09 September 2017

Funeral ≠ Celebration


A friend of the family passed away recently. A day or two after his passing, another friend forwarded me an email containing a newspaper article with his obituary and information about his "Celebration of Life" service.

It may be none of my business what people want to label their significant life events, but calling it a "celebration", instead of a "funeral" or "memorial service", just sits wrong with me for some reason.

It makes little sense, in my mind, to link the word "celebration" with the thought of losing a loved one. It's a sad thing.
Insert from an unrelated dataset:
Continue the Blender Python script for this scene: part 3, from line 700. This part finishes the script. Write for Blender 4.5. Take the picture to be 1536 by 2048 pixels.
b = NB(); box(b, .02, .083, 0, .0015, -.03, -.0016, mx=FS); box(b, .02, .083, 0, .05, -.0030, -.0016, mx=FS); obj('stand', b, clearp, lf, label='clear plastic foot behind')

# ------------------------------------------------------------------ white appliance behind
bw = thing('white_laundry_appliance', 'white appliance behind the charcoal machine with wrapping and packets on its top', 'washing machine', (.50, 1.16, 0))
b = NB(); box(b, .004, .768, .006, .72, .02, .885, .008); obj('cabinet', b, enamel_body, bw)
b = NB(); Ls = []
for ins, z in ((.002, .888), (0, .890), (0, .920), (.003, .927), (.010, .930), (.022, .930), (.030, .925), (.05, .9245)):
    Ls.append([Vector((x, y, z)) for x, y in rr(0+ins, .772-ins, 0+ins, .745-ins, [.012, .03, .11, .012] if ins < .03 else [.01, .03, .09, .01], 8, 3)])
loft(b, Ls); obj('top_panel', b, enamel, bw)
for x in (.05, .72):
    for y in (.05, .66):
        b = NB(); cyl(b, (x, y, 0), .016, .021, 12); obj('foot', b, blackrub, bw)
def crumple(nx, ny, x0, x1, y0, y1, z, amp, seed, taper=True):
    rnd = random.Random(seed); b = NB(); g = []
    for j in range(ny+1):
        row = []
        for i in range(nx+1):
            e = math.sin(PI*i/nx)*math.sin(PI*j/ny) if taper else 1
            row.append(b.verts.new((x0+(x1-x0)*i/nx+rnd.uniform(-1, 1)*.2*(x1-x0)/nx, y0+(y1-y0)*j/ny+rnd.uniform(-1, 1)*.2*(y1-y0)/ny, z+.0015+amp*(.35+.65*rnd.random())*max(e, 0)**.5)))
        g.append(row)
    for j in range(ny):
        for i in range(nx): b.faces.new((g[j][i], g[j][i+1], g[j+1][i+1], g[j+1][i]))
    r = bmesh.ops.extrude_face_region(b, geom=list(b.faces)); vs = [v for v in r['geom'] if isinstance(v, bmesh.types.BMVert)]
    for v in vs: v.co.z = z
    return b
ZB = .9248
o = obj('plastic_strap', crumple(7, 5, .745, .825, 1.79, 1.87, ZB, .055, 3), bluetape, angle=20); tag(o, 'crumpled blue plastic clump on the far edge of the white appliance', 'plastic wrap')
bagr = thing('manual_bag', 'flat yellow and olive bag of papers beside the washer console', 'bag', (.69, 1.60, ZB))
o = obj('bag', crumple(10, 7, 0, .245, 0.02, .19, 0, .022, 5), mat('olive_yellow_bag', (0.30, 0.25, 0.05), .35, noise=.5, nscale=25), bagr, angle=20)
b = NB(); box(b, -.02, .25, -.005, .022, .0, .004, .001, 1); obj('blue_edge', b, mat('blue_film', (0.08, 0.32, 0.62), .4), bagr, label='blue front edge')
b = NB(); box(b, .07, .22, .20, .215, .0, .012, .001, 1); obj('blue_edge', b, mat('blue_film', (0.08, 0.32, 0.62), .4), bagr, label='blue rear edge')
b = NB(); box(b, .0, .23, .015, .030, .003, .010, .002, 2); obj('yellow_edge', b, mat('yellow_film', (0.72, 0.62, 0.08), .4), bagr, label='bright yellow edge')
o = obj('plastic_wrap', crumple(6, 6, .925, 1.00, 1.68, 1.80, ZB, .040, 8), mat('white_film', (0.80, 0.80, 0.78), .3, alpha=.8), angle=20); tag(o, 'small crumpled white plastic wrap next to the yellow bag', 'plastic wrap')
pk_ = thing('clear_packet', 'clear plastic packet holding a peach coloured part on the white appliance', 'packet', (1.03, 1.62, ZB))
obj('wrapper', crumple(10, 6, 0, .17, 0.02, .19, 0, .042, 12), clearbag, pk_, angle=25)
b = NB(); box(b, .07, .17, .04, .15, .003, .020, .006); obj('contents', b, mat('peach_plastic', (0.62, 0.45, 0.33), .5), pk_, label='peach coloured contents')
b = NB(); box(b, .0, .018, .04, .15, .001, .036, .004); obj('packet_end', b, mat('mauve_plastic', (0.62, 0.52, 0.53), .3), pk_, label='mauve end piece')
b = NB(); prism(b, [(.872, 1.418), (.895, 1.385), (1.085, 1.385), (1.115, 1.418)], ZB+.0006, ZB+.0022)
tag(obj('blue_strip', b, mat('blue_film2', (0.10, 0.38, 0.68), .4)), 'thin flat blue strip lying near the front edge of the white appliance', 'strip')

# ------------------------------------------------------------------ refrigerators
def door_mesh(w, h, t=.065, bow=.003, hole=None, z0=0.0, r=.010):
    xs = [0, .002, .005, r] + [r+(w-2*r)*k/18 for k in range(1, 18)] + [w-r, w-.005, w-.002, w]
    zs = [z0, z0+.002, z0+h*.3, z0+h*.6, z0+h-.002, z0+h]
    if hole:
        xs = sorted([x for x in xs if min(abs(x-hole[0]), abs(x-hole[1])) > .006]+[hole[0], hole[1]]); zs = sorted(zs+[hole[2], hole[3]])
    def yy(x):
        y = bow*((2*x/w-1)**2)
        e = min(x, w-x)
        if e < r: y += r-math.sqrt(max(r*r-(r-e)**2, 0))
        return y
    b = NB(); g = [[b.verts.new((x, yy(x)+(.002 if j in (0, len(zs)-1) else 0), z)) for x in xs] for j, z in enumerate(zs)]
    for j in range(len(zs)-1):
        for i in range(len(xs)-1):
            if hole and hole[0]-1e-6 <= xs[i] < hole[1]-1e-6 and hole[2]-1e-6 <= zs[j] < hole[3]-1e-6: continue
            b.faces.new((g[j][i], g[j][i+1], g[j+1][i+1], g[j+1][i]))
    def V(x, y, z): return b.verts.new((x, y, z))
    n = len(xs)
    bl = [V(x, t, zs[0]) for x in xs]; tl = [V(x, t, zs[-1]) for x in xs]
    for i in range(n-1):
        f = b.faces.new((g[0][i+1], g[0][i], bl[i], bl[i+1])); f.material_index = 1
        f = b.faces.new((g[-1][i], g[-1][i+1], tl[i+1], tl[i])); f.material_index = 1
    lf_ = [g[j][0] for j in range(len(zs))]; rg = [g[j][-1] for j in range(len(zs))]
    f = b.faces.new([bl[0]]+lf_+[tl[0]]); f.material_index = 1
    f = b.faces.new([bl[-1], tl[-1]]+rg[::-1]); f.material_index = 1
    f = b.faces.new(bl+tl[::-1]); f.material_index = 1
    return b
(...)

It's not something we celebrate, if we're going to be honest.  When I think of celebrating, I think of anniversaries and graduations and weddings and especially birthdays. Old-age qualms notwithstanding, a birthday is a happy occasion. That seems to me like the right time to celebrate someone's life (or at least their life so far). Why wait to do it until after they've died? Shouldn't you do special things for them that they'll enjoy and appreciate while they're alive? ("Don't send me flowers when I'm dead", the song says.)

"Well," you say, "but the funeral or memorial service isn't really for the person who died. It's for the loved ones who remain, for closure and the support of their family members and friends and all of that."

To which I say, true enough. And in that case, I see even less of a reason to call it a celebration.

Not that I don't understand the reasoning behind it; I do. We want to keep the focus on the good thing that we had -- the person's life -- instead of mourning what we've lost. Those of us who are believers in Jesus take it one step further.  For us, the celebration aspect encompasses not only the person's life on this earth, but also the new life they've entered into in heaven.

And yet in all of this I wonder if we have taken the apostle's admonition "Do not grieve as those who have no hope" and turned it into "Do not grieve." Or, if you must grieve, then do so as if you were ashamed of it, with lots of disclaimers to the effect that "this is also an occasion for rejoicing" and so forth. No, take the time to actually grieve, and be real about it. Some stories end sadly, and so do some chapters (and people) of our lives. Acknowledge that. Feel it; express it. And if it really helps you to think of the memorial service as a celebration, then go ahead and do that.

But for heaven's sake, please don't put that in the newspaper.